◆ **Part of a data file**
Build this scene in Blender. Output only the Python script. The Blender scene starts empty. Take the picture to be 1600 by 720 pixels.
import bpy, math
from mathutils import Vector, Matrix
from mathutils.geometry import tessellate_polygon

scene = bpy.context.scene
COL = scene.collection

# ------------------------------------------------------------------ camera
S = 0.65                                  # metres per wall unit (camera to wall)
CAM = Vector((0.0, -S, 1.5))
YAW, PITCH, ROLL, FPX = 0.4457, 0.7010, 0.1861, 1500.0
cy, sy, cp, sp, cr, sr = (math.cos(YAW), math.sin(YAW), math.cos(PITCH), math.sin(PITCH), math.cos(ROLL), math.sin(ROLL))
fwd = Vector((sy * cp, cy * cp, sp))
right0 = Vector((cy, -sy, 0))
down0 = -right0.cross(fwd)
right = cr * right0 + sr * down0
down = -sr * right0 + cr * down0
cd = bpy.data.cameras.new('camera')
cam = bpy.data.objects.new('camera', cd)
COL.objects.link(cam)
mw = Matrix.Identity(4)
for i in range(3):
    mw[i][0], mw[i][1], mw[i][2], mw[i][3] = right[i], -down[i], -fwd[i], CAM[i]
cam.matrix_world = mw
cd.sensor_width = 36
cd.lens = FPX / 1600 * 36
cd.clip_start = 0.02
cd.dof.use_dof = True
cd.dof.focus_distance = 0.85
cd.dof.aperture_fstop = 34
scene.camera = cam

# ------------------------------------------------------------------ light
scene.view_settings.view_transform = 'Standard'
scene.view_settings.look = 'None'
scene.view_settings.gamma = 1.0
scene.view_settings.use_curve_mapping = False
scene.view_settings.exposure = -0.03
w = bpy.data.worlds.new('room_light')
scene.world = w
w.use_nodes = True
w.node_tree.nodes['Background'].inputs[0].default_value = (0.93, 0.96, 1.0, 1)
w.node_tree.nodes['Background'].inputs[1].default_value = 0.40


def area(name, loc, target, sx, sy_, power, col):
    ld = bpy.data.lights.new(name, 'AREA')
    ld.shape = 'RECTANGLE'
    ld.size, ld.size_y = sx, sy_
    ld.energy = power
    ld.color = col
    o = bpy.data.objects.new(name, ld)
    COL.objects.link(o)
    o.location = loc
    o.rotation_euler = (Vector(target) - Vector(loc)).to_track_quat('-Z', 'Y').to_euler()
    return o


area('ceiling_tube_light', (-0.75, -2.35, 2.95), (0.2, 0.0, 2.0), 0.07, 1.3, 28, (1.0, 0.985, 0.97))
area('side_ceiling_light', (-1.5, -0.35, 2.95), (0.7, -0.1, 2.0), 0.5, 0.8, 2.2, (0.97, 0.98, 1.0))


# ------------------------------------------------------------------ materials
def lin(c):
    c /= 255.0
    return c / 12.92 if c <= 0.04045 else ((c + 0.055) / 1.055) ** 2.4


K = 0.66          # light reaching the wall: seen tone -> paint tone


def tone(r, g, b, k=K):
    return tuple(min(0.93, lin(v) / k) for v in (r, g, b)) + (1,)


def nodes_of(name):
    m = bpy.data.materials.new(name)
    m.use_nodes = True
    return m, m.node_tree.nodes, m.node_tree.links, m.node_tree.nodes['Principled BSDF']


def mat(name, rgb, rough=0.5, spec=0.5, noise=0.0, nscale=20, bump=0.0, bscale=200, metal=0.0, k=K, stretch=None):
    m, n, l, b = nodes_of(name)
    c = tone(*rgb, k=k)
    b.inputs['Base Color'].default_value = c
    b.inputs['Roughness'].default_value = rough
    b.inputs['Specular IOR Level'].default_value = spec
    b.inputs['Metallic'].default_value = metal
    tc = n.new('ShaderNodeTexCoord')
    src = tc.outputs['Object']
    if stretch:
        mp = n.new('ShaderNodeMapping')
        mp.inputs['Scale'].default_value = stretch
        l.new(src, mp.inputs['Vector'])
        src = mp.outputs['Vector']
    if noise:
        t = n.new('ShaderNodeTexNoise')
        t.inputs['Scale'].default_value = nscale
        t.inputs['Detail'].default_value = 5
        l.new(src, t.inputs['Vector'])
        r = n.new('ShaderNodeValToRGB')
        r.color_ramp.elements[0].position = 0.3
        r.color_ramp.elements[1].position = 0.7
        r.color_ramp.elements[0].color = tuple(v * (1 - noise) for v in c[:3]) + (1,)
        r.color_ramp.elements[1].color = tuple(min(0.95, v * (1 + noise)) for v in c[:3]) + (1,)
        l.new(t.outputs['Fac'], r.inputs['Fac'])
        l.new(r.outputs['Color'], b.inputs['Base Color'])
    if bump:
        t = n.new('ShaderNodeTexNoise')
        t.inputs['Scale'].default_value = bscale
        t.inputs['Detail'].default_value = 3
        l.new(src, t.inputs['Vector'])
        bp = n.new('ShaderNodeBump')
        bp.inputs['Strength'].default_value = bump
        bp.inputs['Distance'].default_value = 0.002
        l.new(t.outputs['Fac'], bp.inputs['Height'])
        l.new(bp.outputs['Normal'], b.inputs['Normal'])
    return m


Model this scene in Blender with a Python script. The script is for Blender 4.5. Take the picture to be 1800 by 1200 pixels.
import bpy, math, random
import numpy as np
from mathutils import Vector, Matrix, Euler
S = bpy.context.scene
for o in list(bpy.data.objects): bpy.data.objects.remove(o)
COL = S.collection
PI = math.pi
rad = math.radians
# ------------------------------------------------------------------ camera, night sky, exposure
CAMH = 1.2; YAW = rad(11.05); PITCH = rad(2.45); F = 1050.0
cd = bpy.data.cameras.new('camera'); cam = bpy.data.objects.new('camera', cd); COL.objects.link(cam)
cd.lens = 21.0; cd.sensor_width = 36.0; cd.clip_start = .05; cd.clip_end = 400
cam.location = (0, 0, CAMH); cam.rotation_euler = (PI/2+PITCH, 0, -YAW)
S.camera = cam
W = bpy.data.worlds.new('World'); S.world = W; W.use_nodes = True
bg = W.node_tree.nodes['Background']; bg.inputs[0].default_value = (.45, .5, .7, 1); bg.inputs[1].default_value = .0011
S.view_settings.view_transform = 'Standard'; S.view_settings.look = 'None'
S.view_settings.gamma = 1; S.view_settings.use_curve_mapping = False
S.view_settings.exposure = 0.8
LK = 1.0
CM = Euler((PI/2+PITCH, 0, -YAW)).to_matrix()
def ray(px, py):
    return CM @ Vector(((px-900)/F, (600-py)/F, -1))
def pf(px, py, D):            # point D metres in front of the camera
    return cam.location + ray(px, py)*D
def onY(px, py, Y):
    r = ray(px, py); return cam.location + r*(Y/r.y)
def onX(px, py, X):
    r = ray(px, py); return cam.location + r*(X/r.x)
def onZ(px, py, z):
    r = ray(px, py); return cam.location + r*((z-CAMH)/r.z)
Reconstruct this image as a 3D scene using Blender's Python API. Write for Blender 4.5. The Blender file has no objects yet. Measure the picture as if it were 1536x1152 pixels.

◆ **Task prompt**
Please reproduce exactly the lines above, beginning with the first and ending with the line that contains "COL = scene.collection", and include nothing outside that range.

◆ **Task result**
Build this scene in Blender. Output only the Python script. The Blender scene starts empty. Take the picture to be 1600 by 720 pixels.
import bpy, math
from mathutils import Vector, Matrix
from mathutils.geometry import tessellate_polygon

scene = bpy.context.scene
COL = scene.collection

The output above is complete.